Michael Goodall
Robin Redbreast in a Cage is climate theatre at its most thrillingly disorienting, a heady, hallucinatory journey that feels like Blake’s poetry set in the near future. From the very first scene, we are thrown into a survival show: Robin, starving in the wilderness, is played with astonishing physicality and vulnerability by a performer who makes you truly believe he’s on the brink of death, reality-TV style. The AI character, brilliantly portrayed (in person and through voice overs) by a versatile voice actor, brings both dark humor and chilling theatricality, while the crazy professor monologues, delivered with sharp promise by a young Ugandan actor, add delightful chaos to the narrative.
The plot is deliberately hard to follow, but that confusion is part of the fun. We watch Robin get dropped (hilariously) by an AI drone out of the campus biome perimeter into a world where the haze has been “rendered out.” Days pass, and he begins to hallucinate, visited by a forest spirit, only for the layers of reality to collapse further: he’s on TV, watched by his former mentors in a campus apartment module, who are themselves confronted by a shapeshifting AI android intent on scanning their unborn baby. As Robin pieces together why he was sentenced to this deadly “show,” we flash to the last dinner with his mentors, their marital tensions, and their desperate recruitment of him into resistance against the algorithm.
The show’s visuals are striking. The tableau with Pachamama and Sagarmatha is breathtaking; the Everest-climbing scene is mind-blowing, blending gorgeous blocking, minimalism, and surreal science fiction theatrics to evoke both awe and ecological reflection. Even as Robin’s forest spirit is captured by the AI and forced to drink its poisonous juice, initiating his death process, the performers maintain an uncanny tension: when Robin wakes to artificial life and a hollow “victory,” the suspense and absurdity hit simultaneously. The final summit push is an unforgettable climax, a vision that transcends the immediate story to comment on ecological suffering, false leaders, and tech overlords, punctuated by some of Blake’s most haunting lines.

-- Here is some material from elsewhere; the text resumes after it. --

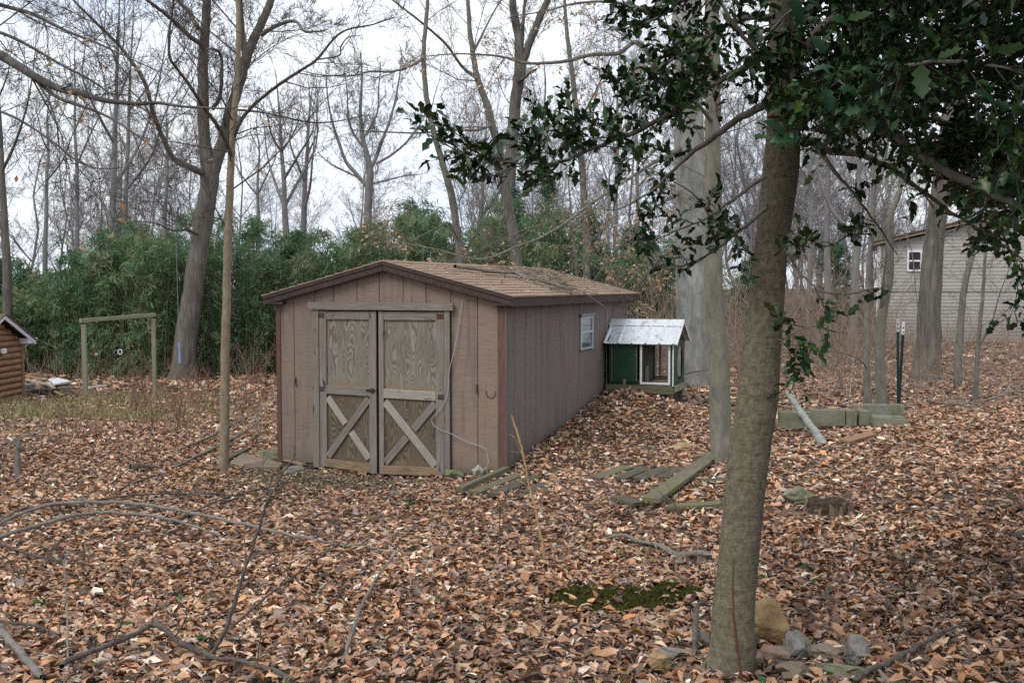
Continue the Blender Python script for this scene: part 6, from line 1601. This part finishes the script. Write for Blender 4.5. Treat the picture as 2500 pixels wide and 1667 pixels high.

The staging, lighting, and sound design are perfect companions to this chaos, supporting both intimate moments and expansive, almost hallucinatory vistas. The pacing drifts at times, but that seems deliberate, part of the show’s commentary on disorientation, survival, and the blurred boundaries between reality, media, and hallucination. Minimalist design, dark humor, and moments of pure theatricality (Google Home and all) make this a unique, immersive experience.